Try to actually use it, though, and it falls apart. It’s spread across hundreds of separate city portals, locked inside PDFs, and laid out differently in every town. You can’t search it. You can’t line up one city against another. And when someone tells you what council decided, there’s usually no quick way to go back and confirm they’re right.
What Civic Lens does
We collect council minutes from Canadian municipalities, read them, and pull out the facts — when a meeting happened, who was there, what was decided — as data you can actually read. Everything lands in one place, across cities.
From there you can search the whole record at once instead of one PDF at a time, set an alert for a topic you care about and hear when it next comes up in a meeting, or open a city to browse its council, its meetings, and the original documents each fact came from.
Why you can trust it
A clean, searchable fact is worthless if it’s wrong. So every fact we publish keeps a link back to the exact document version and page it came from. If something looks off, open the source and check it yourself. Also, please let us know with the link at the bottom left of every page 🙏.
Open and bilingual
This is public civic infrastructure. The data is meant to be read, quoted, and reused — whether you’re a resident keeping an eye on your council, a reporter chasing a story, or a researcher working with the numbers. The site runs in English and French (well… it’s AI-translated French because our team doesn’t speak French. We’re happy to fix anything that is off and apologise in advance for what we have done 😊).
What’s next
Minutes are where we started, and there’s plenty left to do with them. But the record is bigger than minutes.

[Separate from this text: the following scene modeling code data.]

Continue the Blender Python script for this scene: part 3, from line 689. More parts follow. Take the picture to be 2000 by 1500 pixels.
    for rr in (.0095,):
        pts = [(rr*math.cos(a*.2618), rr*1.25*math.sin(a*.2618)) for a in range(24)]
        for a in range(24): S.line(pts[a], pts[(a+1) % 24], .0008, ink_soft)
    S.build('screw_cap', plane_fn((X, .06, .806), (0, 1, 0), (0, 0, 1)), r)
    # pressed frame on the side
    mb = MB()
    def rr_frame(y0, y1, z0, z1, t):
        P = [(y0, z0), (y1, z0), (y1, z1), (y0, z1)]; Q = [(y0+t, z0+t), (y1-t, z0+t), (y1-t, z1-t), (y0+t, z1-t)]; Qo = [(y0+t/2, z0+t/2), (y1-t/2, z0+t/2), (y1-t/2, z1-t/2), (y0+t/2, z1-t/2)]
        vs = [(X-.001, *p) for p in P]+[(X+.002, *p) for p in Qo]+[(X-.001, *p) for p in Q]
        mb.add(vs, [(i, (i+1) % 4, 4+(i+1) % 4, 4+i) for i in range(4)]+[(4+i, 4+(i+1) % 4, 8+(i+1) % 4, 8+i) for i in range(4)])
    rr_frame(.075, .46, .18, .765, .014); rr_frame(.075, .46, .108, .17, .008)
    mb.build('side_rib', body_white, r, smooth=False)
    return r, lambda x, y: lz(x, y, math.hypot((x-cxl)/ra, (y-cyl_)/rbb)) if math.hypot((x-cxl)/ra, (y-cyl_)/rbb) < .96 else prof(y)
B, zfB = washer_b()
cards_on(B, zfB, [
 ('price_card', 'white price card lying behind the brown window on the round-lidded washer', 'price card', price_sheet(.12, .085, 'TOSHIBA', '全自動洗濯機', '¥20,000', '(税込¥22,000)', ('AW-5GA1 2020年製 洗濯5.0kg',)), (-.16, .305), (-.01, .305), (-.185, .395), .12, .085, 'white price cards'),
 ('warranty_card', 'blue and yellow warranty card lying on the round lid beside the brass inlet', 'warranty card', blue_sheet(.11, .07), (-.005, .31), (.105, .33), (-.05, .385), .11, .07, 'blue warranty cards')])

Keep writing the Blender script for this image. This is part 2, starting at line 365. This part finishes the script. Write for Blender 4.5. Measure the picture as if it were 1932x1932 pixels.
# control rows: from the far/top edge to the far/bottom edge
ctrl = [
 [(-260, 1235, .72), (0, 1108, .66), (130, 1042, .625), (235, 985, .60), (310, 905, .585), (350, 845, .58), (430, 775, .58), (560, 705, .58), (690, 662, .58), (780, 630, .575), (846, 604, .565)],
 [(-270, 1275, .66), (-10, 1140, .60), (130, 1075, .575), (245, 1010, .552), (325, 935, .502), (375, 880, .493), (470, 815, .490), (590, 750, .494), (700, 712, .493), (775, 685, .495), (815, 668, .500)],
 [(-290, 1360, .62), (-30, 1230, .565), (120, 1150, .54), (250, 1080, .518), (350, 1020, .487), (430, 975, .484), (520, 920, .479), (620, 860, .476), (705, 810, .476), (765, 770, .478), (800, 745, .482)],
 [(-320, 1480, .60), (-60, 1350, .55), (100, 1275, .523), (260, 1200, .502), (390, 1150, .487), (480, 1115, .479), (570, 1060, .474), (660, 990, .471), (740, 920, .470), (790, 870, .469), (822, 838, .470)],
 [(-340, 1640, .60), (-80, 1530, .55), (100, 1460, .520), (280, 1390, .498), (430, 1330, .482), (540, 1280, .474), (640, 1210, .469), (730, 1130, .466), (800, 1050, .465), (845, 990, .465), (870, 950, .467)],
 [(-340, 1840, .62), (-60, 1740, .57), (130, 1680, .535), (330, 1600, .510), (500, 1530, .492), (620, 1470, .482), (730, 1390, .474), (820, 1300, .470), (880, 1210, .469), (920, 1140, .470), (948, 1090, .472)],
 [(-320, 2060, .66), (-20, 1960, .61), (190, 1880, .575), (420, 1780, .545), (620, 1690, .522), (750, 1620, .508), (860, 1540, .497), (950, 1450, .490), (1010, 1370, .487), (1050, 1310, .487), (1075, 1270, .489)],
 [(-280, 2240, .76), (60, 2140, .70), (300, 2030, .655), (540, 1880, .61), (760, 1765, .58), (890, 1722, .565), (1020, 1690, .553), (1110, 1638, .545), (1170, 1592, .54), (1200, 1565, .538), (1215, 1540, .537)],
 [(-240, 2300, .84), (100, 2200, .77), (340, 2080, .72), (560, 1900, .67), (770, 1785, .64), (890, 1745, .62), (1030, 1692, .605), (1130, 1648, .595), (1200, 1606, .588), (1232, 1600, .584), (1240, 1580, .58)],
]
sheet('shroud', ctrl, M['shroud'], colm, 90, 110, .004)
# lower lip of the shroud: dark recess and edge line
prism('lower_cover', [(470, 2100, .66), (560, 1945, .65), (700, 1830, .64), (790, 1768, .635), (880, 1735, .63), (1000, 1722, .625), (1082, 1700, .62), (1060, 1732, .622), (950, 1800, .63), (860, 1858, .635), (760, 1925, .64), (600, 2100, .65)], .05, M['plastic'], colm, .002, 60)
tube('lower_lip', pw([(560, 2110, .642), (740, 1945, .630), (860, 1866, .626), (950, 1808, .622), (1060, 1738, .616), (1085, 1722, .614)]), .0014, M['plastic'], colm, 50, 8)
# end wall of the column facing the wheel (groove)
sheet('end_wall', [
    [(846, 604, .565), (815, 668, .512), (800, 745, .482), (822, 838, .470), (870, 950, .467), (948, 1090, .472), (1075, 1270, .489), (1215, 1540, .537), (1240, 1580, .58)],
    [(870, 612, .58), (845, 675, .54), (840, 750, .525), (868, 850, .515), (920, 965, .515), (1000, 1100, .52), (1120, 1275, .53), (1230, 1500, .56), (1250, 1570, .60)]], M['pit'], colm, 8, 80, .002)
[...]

City financials come next, so you can answer the basic question: where does the city spend my tax money? Alongside that, procurement awards — how much does one contractor get paid by your city in a year, and what did that new sidewalk actually cost?
Then bylaws and policies: the full life of a bylaw in one place — readings, adoption date, current status, and every amendment, including the ones from previous councils.
And a moonshot. We’re in early conversations with a few cities about letting confirmed residents weigh in on what’s happening in their neighbourhood. Call that one a maybe.
Is there something you want to know about your city that isn’t here yet? Tell us — we’ll do our best to make it available.
What this blog is for
We’ll use this space to write about the work: new cities and sources as they come online, the messy details of getting a fact off a PDF page and into a database, and the engineering calls we make, including the ones we get wrong the first time. We’ll also dig into the data itself and share what we find: the councillor who expenses the most brunch, the city with the most time-efficient meetings, that kind of thing. Same rule as the rest of the platform — when we cite something, we point you to where it came from.